___ Material shown ___

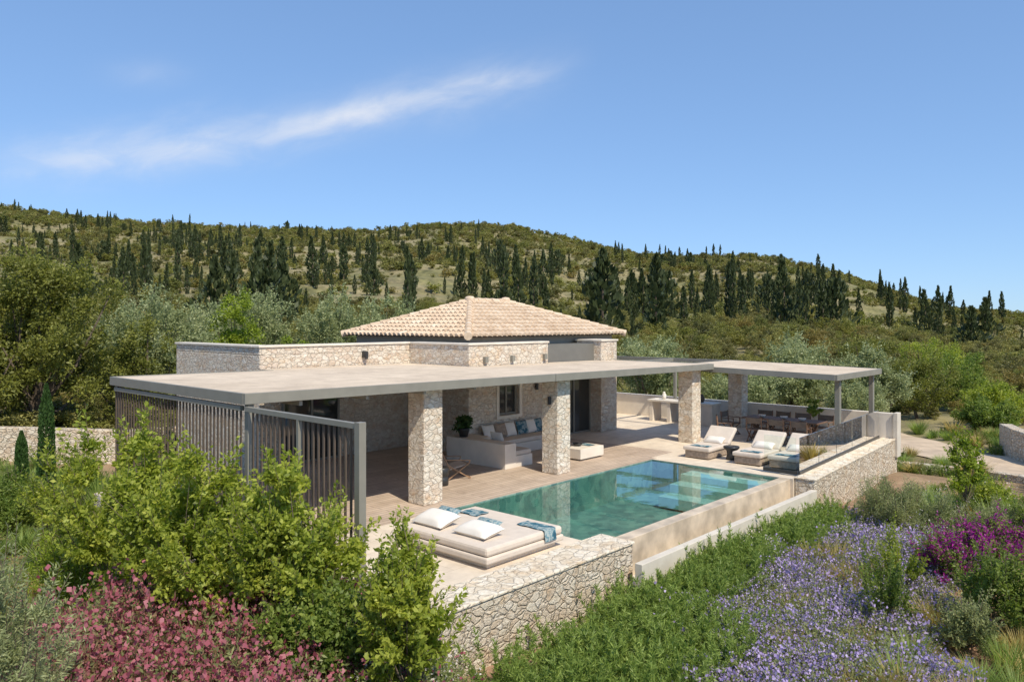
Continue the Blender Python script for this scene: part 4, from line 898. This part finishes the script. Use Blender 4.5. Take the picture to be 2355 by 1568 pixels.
def mapr(x,a,b,c,d,sm=True):
    n=nt.nodes.new('ShaderNodeMapRange'); n.interpolation_type='SMOOTHSTEP' if sm else 'LINEAR'
    nt.links.new(x,n.inputs[0]); 
    for i,q in enumerate((a,b,c,d)): n.inputs[1+i].default_value=q
    return n.outputs[0]
ends=mth('MULTIPLY',mapr(u,-.75,-.55,0,1),mapr(u,-.06,.125,1,0))
wd=mapr(u,-.6,.1,.024,.010,False)
core=mth('MULTIPLY',gauss(dw,wd),mapr(nB,.25,.72,.55,1))
soft=mth('MULTIPLY',gauss(dw,.034),mapr(nB,.3,.7,.12,.26))
blob=mth('MULTIPLY',gauss(mth('ADD',u,.215),.06),gauss(dw,.014))
mask=mth('MULTIPLY',mth('ADD',mth('ADD',mth('MULTIPLY',core,.28),soft),mth('MULTIPLY',blob,.25)),ends)
w2=mth('MULTIPLY',mth('MULTIPLY',gauss(mth('ADD',u,.48),.05),gauss(mth('SUBTRACT',v,.325),.018)),mth('MULTIPLY',nB,.2))
mask=mth('MINIMUM',mth('ADD',mask,w2),.9)
bg2=nt.nodes.new('ShaderNodeBackground'); bg2.inputs[0].default_value=(.86,.88,.93,1); bg2.inputs[1].default_value=1.0
ms=nt.nodes.new('ShaderNodeMixShader'); nt.links.new(mask,ms.inputs[0]); nt.links.new(bgn.outputs[0],ms.inputs[1]); nt.links.new(bg2.outputs[0],ms.inputs[2]); nt.links.new(ms.outputs[0],out.inputs[0])
sl=bpy.data.lights.new('sun','SUN'); sl.energy=4.9; sl.angle=rad(.5); sl.color=(1,.91,.75)
so=bpy.data.objects.new('sun',sl); COL.objects.link(so); d=-(sun_dir*math.cos(el)+Vector((0,0,math.sin(el)))); so.rotation_euler=d.to_track_quat('-Z','Y').to_euler(); so.location=(0,0,60)
cd=bpy.data.cameras.new('camera'); cd.lens=26.83; cd.sensor_width=36; cd.shift_y=-.0187; cd.clip_end=40000; cd.clip_start=.1
co=bpy.data.objects.new('camera',cd); COL.objects.link(co); co.location=(0,0,4.26); co.rotation_euler=(rad(90),0,rad(42.5-90)); sc.camera=co
sc.view_settings.view_transform='Standard'; sc.view_settings.look='None'; sc.view_settings.exposure=0
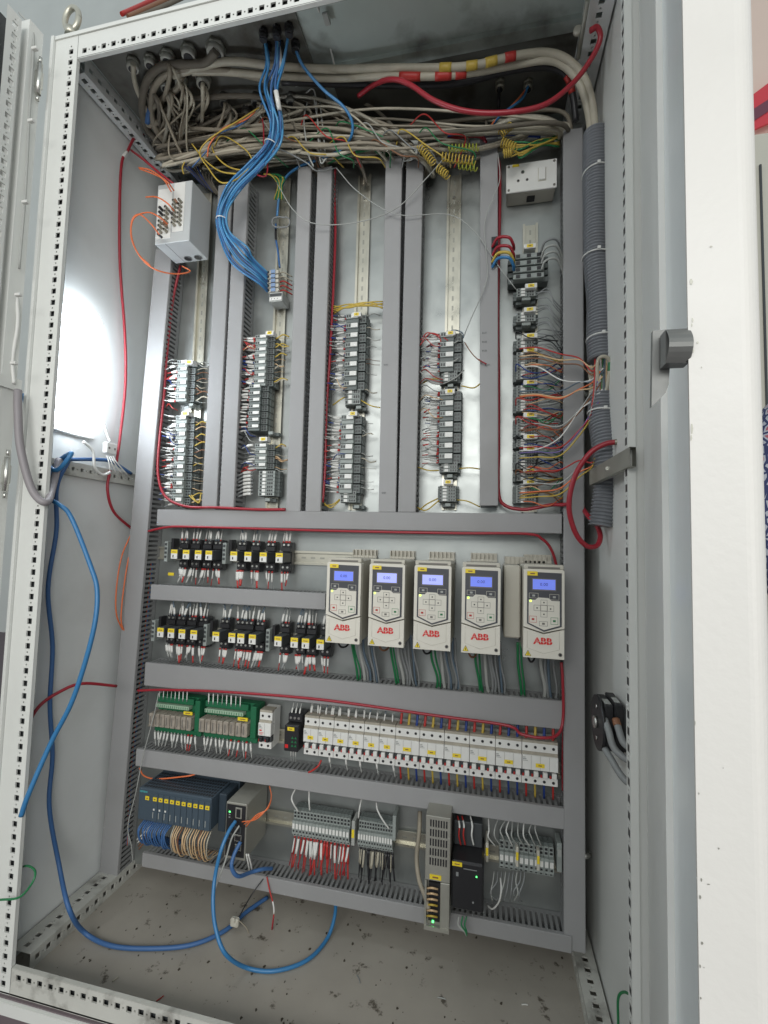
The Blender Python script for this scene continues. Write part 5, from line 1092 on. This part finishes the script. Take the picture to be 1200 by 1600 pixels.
# dirty big loops at left
for k, (pts, r_, m_) in enumerate((([(338, 80, .10), (320, 98, .12), (285, 100, .14), (250, 105, .16), (228, 130, .18), (222, 170, .20), (232, 205, .22), (262, 232, .26), (300, 250, .30)], .0085, cabb), ([(420, 125, .20), (360, 112, .19), (300, 108, .18), (262, 115, .18), (240, 140, .19), (237, 180, .20), (252, 215, .23), (290, 245, .28)], .0075, cabd), ([(285, 118, .17), (275, 140, .17), (250, 158, .18), (233, 175, .19), (232, 195, .20), (250, 190, .20)], .0065, cabd), ([(208, 100, .09), (209, 120, .12), (214, 140, .15), (225, 165, .18), (240, 200, .22)], .0055, cab), ([(232, 150, .20), (245, 205, .23), (270, 230, .27), (315, 262, .31)], .006, cabb), ([(430, 155, .24), (380, 150, .22), (330, 152, .21), (280, 160, .20), (250, 185, .21), (262, 225, .25)], .006, cabb))):
    cable('power_cable', pts, r_, m_, ['thick dark dusty cable sweeping widest around the left rear corner', 'thick grey-brown cable inside the widest sweep', 'hooked dusty cable with a blue tape end', 'pale green-grey cable falling from the front left gland', 'brown cable sinking behind the splice box', 'brown cable crossing low under the glands'][k], 'cable', 'thick dusty cables at the left rear corner', n=12, bands=((.55, 8, blue2, 'blue_tape'),) if k == 2 else ())
for k in range(16):
    u = 330+k*22+random.uniform(-8, 8); mm_ = (yelw, green, greyl, brown, greyw, yelw, redt, green)[k % 8]; v0 = random.uniform(195, 240)
    cable('loose_wire', [(u, v0, .235), (u+random.uniform(8, 30), v0-random.uniform(5, 25), .22), (u+random.uniform(35, 60), v0+random.uniform(0, 22), .215), (u+random.uniform(60, 90), v0+random.uniform(10, 30), .23), (u+random.uniform(70, 110), 262, .27)], .0015, mm_, 'thin %s wire straying over the %s of the roof tangle' % ({yelw: 'yellow', green: 'green', greyl: 'pale grey', brown: 'brown', greyw: 'grey', redt: 'dark red'}[mm_], 'left part' if u < 450 else 'middle' if u < 580 else 'right part'), 'wire', 'stray wires over the roof tangle', n=6)
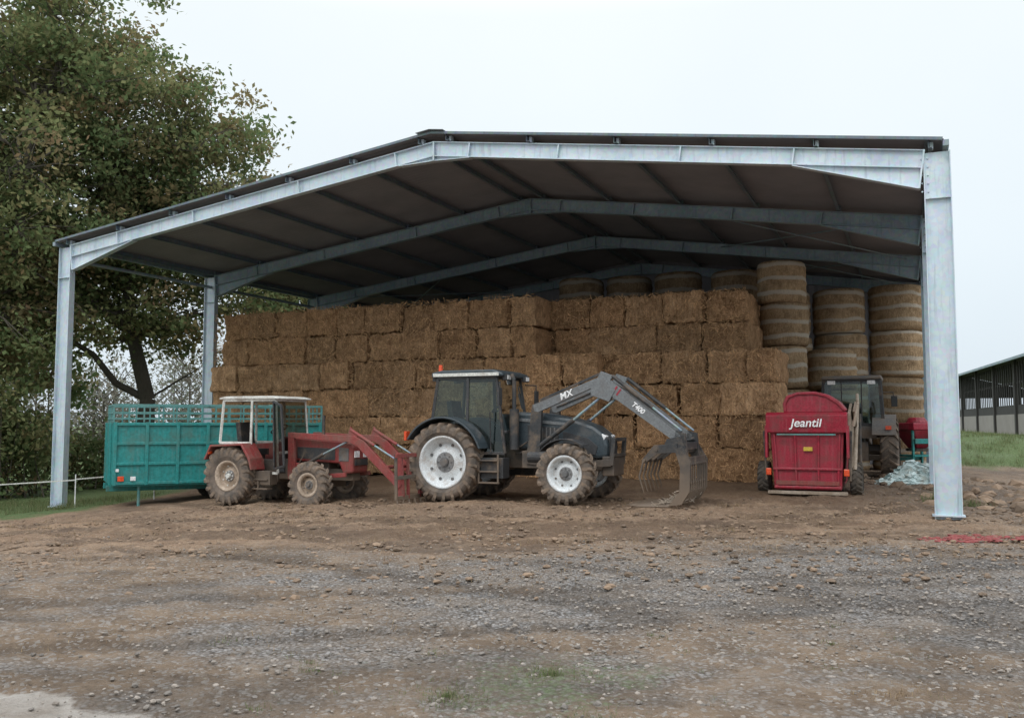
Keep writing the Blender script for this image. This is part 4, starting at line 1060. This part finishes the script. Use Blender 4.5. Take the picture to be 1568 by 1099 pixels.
# ---------------------------------------------------------------- light & world
w=bpy.data.worlds.new('World'); scene.world=w; w.use_nodes=True; nt=w.node_tree; nt.nodes.clear()
sk=N(nt,'ShaderNodeTexSky',sky_type='NISHITA',sun_disc=False); sk.sun_elevation=math.radians(48); sk.sun_rotation=math.radians(205); sk.dust_density=4; sk.air_density=1
tc=N(nt,'ShaderNodeTexCoord'); sx=N(nt,'ShaderNodeSeparateXYZ'); nt.links.new(tc.outputs['Generated'],sx.inputs[0])
rp=N(nt,'ShaderNodeValToRGB'); cr=rp.color_ramp
cr.elements[0].position=0; cr.elements[0].color=(.80,.90,.98,1); cr.elements[1].position=1; cr.elements[1].color=(2.7,2.8,2.9,1)
e=cr.elements.new(.18); e.color=(.92,1.01,1.06,1); e=cr.elements.new(.42); e.color=(.99,1.06,1.08,1); e=cr.elements.new(.60); e.color=(1.85,1.93,1.99,1)
nt.links.new(sx.outputs[2],rp.inputs[0])
ns=N(nt,'ShaderNodeTexNoise',inp={'Scale':1.6,'Detail':5.,'Roughness':.5}); nt.links.new(tc.outputs['Generated'],ns.inputs['Vector'])
nr=ramp(nt,ns.outputs['Fac'],.3,.7,(.94,.95,.965),(1.03,1.025,1.02))
oc=mixc(nt,1.,rp.outputs[0],nr,'MULTIPLY')
sc=N(nt,'ShaderNodeVectorMath',operation='SCALE'); nt.links.new(oc,sc.inputs[0]); sc.inputs['Scale'].default_value=10.
mxs=mixc(nt,.9,sk.outputs[0],sc.outputs[0])
bg=N(nt,'ShaderNodeBackground'); bg.inputs['Strength'].default_value=.1; nt.links.new(mxs,bg.inputs[0]); o=N(nt,'ShaderNodeOutputWorld'); nt.links.new(bg.outputs[0],o.inputs[0])
sl=bpy.data.lights.new('sun','SUN'); sl.energy=.8; sl.angle=math.radians(20); sl.color=(1,.97,.93)
so=bpy.data.objects.new('sun',sl); scene.collection.objects.link(so)
az=math.radians(205); el=math.radians(48); dv=Vector((math.sin(az)*math.cos(el),math.cos(az)*math.cos(el),math.sin(el)))
so.rotation_euler=(-dv).to_track_quat('-Z','Y').to_euler()

cam=bpy.data.cameras.new('camera'); cam.sensor_width=36; cam.lens=1390/1568*36; cam.clip_end=3000
co_=bpy.data.objects.new('camera',cam); scene.collection.objects.link(co_); co_.location=(0,0,1.6); co_.rotation_euler=(math.radians(90+4.135),0,0); scene.camera=co_
scene.view_settings.view_transform='Standard'; scene.view_settings.look='None'; scene.view_settings.exposure=0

___

> **Exercise**:
Each line with the string "Python" in it needs to be found and copied.

> **Exercise solution**:
Continue the Blender Python script for this scene: part 4, from line 898. This part finishes the script. Use Blender 4.5. Take the picture to be 2355 by 1568 pixels.
The Blender Python script for this scene continues. Write part 5, from line 1092 on. This part finishes the script. Take the picture to be 1200 by 1600 pixels.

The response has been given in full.